Los informalismos y los happenings parecieron, hacia 1965, haber arrasado con la pintura de caballete, no digamos con cualquier esbozo de representación. Sin embargo, luego hemos asistido a un reventón de hiperrealismo y transvanguardia, o sea de “pintura muy pintada” y llena de objetos perfectamente reconocibles y de anécdotas fácilmente narrables.
Acaso, la pintura, víctima de la nostalgia, intentaba rehacer sus vínculos con el mundo, aunque más no fuera evocando, en términos de homenaje o de parodia, a aquella pintura que sí, con toda convicción y hasta candor, quería ser algo decididamente mundano.

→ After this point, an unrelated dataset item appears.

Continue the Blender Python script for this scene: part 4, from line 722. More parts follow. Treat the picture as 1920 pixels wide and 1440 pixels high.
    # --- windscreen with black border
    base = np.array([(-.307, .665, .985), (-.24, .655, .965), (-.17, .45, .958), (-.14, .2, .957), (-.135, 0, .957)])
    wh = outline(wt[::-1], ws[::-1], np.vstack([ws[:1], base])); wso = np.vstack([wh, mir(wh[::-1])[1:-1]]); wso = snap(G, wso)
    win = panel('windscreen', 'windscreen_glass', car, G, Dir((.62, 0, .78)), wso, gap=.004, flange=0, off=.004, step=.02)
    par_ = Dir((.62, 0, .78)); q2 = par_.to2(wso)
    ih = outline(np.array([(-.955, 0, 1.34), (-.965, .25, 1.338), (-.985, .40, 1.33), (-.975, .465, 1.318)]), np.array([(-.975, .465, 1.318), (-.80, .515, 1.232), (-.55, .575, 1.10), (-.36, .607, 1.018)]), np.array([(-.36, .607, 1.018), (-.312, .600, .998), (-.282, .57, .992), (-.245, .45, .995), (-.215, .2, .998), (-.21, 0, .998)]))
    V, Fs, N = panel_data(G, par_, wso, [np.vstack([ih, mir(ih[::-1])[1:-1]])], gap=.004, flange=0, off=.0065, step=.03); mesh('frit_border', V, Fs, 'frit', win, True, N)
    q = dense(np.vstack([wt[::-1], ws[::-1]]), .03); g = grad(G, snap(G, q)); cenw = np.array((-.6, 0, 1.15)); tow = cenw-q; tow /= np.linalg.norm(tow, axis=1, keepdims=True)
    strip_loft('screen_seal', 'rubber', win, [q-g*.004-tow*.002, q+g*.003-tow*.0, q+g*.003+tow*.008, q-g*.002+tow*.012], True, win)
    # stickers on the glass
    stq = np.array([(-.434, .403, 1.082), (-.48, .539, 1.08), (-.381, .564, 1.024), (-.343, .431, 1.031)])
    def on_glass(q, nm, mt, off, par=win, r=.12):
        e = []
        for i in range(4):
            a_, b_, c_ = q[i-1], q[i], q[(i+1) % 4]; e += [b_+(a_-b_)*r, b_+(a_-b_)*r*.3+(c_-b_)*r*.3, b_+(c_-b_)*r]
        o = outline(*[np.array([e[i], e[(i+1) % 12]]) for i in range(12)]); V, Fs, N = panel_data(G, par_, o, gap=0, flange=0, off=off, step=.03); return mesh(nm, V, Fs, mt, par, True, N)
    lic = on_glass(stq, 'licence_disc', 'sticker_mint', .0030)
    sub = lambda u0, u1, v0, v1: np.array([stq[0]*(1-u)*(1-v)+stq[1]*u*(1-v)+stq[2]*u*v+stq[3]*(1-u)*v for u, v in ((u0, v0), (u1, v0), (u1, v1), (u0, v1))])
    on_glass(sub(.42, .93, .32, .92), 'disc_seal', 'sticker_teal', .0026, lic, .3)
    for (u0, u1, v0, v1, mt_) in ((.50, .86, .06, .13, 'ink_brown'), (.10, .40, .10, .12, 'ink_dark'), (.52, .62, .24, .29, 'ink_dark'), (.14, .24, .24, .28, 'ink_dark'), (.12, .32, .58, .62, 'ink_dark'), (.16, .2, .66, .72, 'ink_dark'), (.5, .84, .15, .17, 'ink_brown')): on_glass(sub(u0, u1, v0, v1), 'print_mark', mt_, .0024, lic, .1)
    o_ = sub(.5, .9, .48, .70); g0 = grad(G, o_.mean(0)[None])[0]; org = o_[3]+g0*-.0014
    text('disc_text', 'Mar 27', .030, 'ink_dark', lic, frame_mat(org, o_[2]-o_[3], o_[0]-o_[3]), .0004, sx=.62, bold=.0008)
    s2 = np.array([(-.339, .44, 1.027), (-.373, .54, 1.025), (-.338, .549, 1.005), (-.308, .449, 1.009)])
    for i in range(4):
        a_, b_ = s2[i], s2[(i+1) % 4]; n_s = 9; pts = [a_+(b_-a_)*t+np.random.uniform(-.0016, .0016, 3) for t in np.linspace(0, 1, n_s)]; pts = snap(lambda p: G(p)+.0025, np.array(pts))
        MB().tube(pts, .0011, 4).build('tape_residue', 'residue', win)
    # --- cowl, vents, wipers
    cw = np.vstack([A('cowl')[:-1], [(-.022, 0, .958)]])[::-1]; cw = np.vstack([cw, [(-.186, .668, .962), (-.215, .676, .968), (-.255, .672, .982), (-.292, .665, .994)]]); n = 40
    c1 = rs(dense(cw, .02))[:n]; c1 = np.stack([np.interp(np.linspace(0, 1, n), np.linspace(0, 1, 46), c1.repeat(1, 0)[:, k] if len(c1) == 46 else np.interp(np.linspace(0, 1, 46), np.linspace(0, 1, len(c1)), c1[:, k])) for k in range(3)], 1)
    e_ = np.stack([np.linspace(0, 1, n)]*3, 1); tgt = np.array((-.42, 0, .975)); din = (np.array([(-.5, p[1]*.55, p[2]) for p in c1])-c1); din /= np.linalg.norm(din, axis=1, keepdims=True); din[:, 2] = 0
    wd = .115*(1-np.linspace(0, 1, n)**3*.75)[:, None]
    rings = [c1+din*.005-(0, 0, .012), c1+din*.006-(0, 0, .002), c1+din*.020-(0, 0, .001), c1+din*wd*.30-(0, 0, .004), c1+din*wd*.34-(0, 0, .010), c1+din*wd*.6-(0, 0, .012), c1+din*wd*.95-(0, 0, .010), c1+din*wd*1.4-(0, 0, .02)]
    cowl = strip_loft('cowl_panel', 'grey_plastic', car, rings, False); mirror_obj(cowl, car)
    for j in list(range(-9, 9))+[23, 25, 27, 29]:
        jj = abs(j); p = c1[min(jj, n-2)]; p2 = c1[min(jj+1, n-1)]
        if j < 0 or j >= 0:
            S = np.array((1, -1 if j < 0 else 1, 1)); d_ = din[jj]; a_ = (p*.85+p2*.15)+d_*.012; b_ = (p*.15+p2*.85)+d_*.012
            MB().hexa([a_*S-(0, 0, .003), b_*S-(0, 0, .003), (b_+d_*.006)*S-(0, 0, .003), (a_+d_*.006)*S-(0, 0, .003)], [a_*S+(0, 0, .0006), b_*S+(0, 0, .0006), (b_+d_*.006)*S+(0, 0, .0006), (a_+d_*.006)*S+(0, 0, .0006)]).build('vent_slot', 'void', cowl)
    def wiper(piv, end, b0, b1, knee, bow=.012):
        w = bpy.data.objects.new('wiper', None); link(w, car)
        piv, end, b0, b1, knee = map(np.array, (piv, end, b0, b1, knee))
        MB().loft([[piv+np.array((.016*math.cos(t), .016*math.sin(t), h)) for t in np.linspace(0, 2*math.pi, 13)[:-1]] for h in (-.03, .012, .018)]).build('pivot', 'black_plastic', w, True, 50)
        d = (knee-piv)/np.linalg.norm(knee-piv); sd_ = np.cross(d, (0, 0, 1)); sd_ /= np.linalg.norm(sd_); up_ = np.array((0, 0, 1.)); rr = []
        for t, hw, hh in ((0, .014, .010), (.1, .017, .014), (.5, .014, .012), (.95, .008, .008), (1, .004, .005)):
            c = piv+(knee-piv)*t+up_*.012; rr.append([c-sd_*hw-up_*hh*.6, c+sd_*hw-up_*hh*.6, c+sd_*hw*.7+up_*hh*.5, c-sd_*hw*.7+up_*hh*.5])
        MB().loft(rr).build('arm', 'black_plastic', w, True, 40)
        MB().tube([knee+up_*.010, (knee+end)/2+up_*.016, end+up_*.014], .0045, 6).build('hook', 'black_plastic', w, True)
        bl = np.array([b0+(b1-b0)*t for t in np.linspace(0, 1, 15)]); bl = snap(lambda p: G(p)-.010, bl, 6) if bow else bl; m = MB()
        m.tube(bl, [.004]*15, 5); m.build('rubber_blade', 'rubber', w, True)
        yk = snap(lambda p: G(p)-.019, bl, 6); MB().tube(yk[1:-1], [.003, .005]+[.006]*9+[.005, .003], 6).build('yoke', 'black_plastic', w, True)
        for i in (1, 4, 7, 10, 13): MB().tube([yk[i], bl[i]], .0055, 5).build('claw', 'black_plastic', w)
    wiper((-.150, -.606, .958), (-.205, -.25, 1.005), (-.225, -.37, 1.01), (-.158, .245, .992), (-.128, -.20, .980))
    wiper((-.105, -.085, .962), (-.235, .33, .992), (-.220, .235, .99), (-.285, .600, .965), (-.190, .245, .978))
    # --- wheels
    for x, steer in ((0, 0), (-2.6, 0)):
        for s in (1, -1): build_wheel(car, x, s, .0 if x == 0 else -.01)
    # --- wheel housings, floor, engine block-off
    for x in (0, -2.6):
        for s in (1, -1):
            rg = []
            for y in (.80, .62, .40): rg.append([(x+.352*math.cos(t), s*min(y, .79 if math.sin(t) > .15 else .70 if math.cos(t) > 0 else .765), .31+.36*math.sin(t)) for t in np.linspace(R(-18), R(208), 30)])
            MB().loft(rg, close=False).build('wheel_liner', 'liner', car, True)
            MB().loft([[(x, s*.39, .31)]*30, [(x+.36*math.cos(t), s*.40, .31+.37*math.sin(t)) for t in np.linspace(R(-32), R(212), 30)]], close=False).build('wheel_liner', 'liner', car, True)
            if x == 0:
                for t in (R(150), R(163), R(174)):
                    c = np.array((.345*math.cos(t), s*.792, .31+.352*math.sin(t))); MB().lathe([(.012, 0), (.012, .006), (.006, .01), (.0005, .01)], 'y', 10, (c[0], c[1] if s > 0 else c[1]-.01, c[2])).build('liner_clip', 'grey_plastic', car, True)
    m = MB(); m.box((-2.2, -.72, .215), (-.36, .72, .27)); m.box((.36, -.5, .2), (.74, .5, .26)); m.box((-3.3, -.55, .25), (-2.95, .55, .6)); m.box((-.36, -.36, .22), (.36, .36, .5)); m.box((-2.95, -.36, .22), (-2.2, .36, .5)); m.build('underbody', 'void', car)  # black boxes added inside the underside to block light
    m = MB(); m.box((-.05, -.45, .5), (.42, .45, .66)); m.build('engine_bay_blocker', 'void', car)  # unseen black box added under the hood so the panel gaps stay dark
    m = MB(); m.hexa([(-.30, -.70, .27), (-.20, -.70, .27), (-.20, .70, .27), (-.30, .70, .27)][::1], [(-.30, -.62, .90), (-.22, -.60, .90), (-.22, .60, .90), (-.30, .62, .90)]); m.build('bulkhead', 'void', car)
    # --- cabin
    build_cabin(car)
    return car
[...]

En la medida en que la pintura refiere o traduce al mundo, lo constituye, lo hace como tal mundo. Una inmensa cantidad de visiones y convicciones que tenemos respecto a las cosas y las gentes que nos rodean (y a las que rodeamos, a la vez) proviene de que nuestra mirada ha sido conformación de la pintura, desde aquella anónima Virgen tardogótica hasta el caballero de Carpaccio que intentaba conquistar el mundo a golpes de espada y de palabras, guerrero y sabio, todo por junto.
Somos, qué duda cabe, más débil y dudosamente humanos que aquellos seguros señores del Renacimiento. Esto debilita nuestro mundo, nuestra dimensión mundana, pero nos incrementa como seres universales, perdidos y situados en algo que apenas podemos nombrar y cuyas dimensiones, que nos exceden para siempre, no existirían si no las ponderásemos nosotros mismos.
Si no pretendiéramos meter el todo en un cuadro que sería, por paradoja, una parte del todo. Se trata de encuadrar como un geómetra o cuadrarse como un soldado.